Decorative painting is a hobby - something you choose to do for pleasure. At least that's the reason why most of us start painting!

Of course, you may find it costs a bit initially but that's because you need to invest in basic equipment and supplies to get started. You could start with the minimum, get the hang of it and invest in additional brushes, paints and mediums as you go along.

To start on the right footing, you should begin by purchasing good brushes, but who says they have to be the best? When you start seeing results, when you know you're really serious about painting and you're absolutely hooked, trust me, you will want to get the best.

Classes...you'll need to attend at least a few of them. Fees for decorative painting may vary from place to place but they're not expensive when you consider that you're learning to do something you couldn't do before.

The truth is, how much you spend on decorative painting (or any other hobby for that matter) really depends on how deep your pocket is. Buy what you need and spend what you can afford is the best advise I can give.

What am I paying for when I take classes?

When you go to a studio to paint with a teacher, the teacher is sharing her knowledge and experience with you and you get personal attention and guidance. You'll get advise too, for sure. You'll know if you're doing it right or you're doing it wrong. Its not quite the same as learning completely on your own or from videos, CDs and books.

Whatever you are painting in class, you basically get a pattern packet from your teacher - something that she or he has painted before, designed, or researched and created.

Your teacher has also probably invested in a lot of books and taken lessons from other artists. Believe me - she's done this so she can learn from them and teach you..so that's back to sharing knowledge and experience. Later you'll want to buy those books yourself because by then you will have learnt how to interpret the instructions.

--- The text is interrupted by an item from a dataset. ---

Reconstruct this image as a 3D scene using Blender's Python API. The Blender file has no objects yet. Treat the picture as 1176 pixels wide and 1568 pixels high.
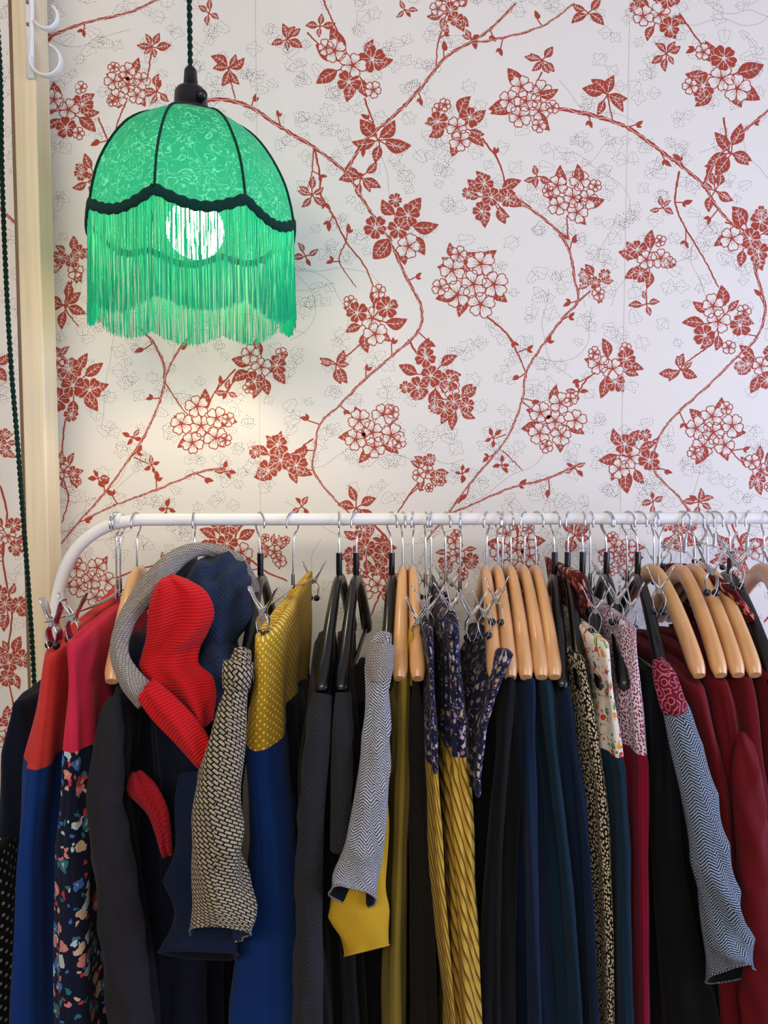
import bpy, math, random
import numpy as np
from mathutils import Vector, Matrix
random.seed(7)
sc = bpy.context.scene
sc.view_settings.view_transform = 'Standard'
pi = math.pi

# ------------------------------------------------------------ camera
FPX = 1140.0
CAM = np.array([0.0, -1.32, 1.64])
TH, PS = math.radians(3.4), math.radians(2.0)
FW = np.array([math.sin(PS)*math.cos(TH), math.cos(PS)*math.cos(TH), -math.sin(TH)])
RT = np.array([math.cos(PS), -math.sin(PS), 0.0])
UP = np.cross(RT, FW)
cd = bpy.data.cameras.new('camera')
cam = bpy.data.objects.new('camera', cd)
sc.collection.objects.link(cam)
cam.location = CAM
cam.rotation_euler = (math.radians(90)-TH, 0, -PS)
cd.sensor_fit = 'VERTICAL'; cd.sensor_height = 36; cd.sensor_width = 27
cd.lens = 36*FPX/1568.0
cd.clip_start = 0.02
sc.camera = cam

def W(px, py, y):
    d = FW + RT*((px-588)/FPX) + UP*((784-py)/FPX)
    t = (y-CAM[1])/d[1]
    return CAM + d*t

# ------------------------------------------------------------ mesh builder
class MB:
    def __init__(s): s.v=[]; s.f=[]; s.m=[]; s.uv=[]
    def add(s, verts, faces, mat=0, uvs=None):
        o=len(s.v); s.v.extend([tuple(map(float,p)) for p in verts])
        if uvs is None: uvs=[(p[0]+p[1],p[2]) for p in verts]
        s.uv.extend([tuple(map(float,u)) for u in uvs])
        for k,f in enumerate(faces):
            s.f.append([o+i for i in f]); s.m.append(mat if isinstance(mat,int) else mat[k])
    def grid(s, P, mat=0, UV=None):
        nv,nu=len(P),len(P[0])
        vs=[P[j][i] for j in range(nv) for i in range(nu)]
        us=None if UV is None else [UV[j][i] for j in range(nv) for i in range(nu)]
        fs=[];ms=[]
        for j in range(nv-1):
            mm = mat if isinstance(mat,int) else mat[j]
            for i in range(nu-1):
                fs.append((j*nu+i,j*nu+i+1,(j+1)*nu+i+1,(j+1)*nu+i)); ms.append(mm)
        s.add(vs,fs,ms,us)
    def box(s, a, b, mat=0):
        x0,y0,z0=a;x1,y1,z1=b
        v=[(x0,y0,z0),(x1,y0,z0),(x1,y1,z0),(x0,y1,z0),(x0,y0,z1),(x1,y0,z1),(x1,y1,z1),(x0,y1,z1)]
        s.add(v,[(0,3,2,1),(4,5,6,7),(0,1,5,4),(1,2,6,5),(2,3,7,6),(3,0,4,7)],mat)
    def obj(s, name, mats, smooth=True, bevel=0, parent=None):
        me=bpy.data.meshes.new(name); me.from_pydata(s.v,[],s.f)
        for m in mats: me.materials.append(m)
        me.polygons.foreach_set('material_index', s.m)
        if smooth: me.polygons.foreach_set('use_smooth',[True]*len(me.polygons))
        ul=me.uv_layers.new(name='UVMap')
        li=np.zeros(len(me.loops),dtype=np.int32); me.loops.foreach_get('vertex_index',li)
        ul.data.foreach_set('uv', np.array(s.uv)[li].astype(np.float32).ravel())
        me.update()
        o=bpy.data.objects.new(name,me); sc.collection.objects.link(o)
        if bevel:
            b=o.modifiers.new('bevel','BEVEL'); b.width=bevel; b.segments=3; b.limit_method='ANGLE'
        if parent: o.parent=parent
        return o

def cr(pts, n):
    P=np.array(pts,dtype=float); k=len(P)
    if k==2: return np.array([P[0]+(P[1]-P[0])*t for t in np.linspace(0,1,n)])
    E=np.vstack([2*P[0]-P[1],P,2*P[-1]-P[-2]])
    out=[]
    for t in np.linspace(0,k-1,n):
        i=min(int(t),k-2); u=t-i
        a,b,c,d=E[i],E[i+1],E[i+2],E[i+3]
        out.append(0.5*((2*b)+(-a+c)*u+(2*a-5*b+4*c-d)*u*u+(-a+3*b-3*c+d)*u**3))
    return np.array(out)

def sweep(mb, pts, rad, n=8, mat=0, ref=(1,0,0), cap=True, wr=None, uvs=1.0, post=None):
    P=np.array(pts,dtype=float); N=len(P); ref=np.array(ref,float)
    if not hasattr(rad,'__len__'): rad=[(rad,rad)]*N
    T=np.gradient(P,axis=0); T/= (np.linalg.norm(T,axis=1)[:,None]+1e-12)
    L=np.concatenate([[0],np.cumsum(np.linalg.norm(np.diff(P,axis=0),axis=1))])
    G=[];U=[]; A=None
    for j in range(N):
        a=ref-T[j]*T[j].dot(ref)
        if np.linalg.norm(a)<1e-3 and A is not None: a=A
        a=a/np.linalg.norm(a); A=a; b=np.cross(T[j],a)
        row=[];ur=[]
        for i in range(n+1):
            th=2*pi*i/n+pi/2
            ra,rb=rad[j]
            w=1.0
            if wr: w=1+wr(th if i<n else pi/2, L[j])
            q=P[j]+a*ra*w*math.cos(th)+b*rb*w*math.sin(th)
            if post: q=post(q,P[j],j)
            row.append(q)
            ur.append((i/n*2*pi*0.5*(ra+rb)*uvs, L[j]))
        G.append(row);U.append(ur)
    mb.grid(G,mat,U)
    if cap:
        for row,flip in ((G[0],1),(G[-1],0)):
            mb.add(row[:-1],[list(range(n)) if not flip else list(range(n))[::-1]],mat)
    return G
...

Whatever it is, you're gaining a lot...until you're ready to go it alone. In a nutshell - you're paying not only for expertise, but more importantly, guidance, coaching and feedback.

How do I keep learning?

Its really up to you. I know people who attend five or six initial classes to learn the basics and then carry on painting and learning on their own. Some find they really enjoy painting in a group and continue to attend classes whenever they can.

Different people learn in different ways. There are many ways to continue after your initial classes:

  • you may start buying books and try painting on your own using designs available in various American and Australian magazines (among others), books by various artists or pattern packets which you can purchase in your area or on the internet.
  • you can tell your teacher what else you would like to learn to paint - she would gladly find a suitable project
  • you can learn by attending classes with other teachers in your area after you have learned the basics - expand your horizons: different teachers have different specialties!
  • you can register for decorative painting workshops which may be organised from time to time by different teachers or studios in your area
  • you can register for seminars with international artists which are organised in your area
  • you can even register for seminars, workshops and conventions which are usually organised in the US, UK, Canada or Australia!

The most important thing is - don't stop learning!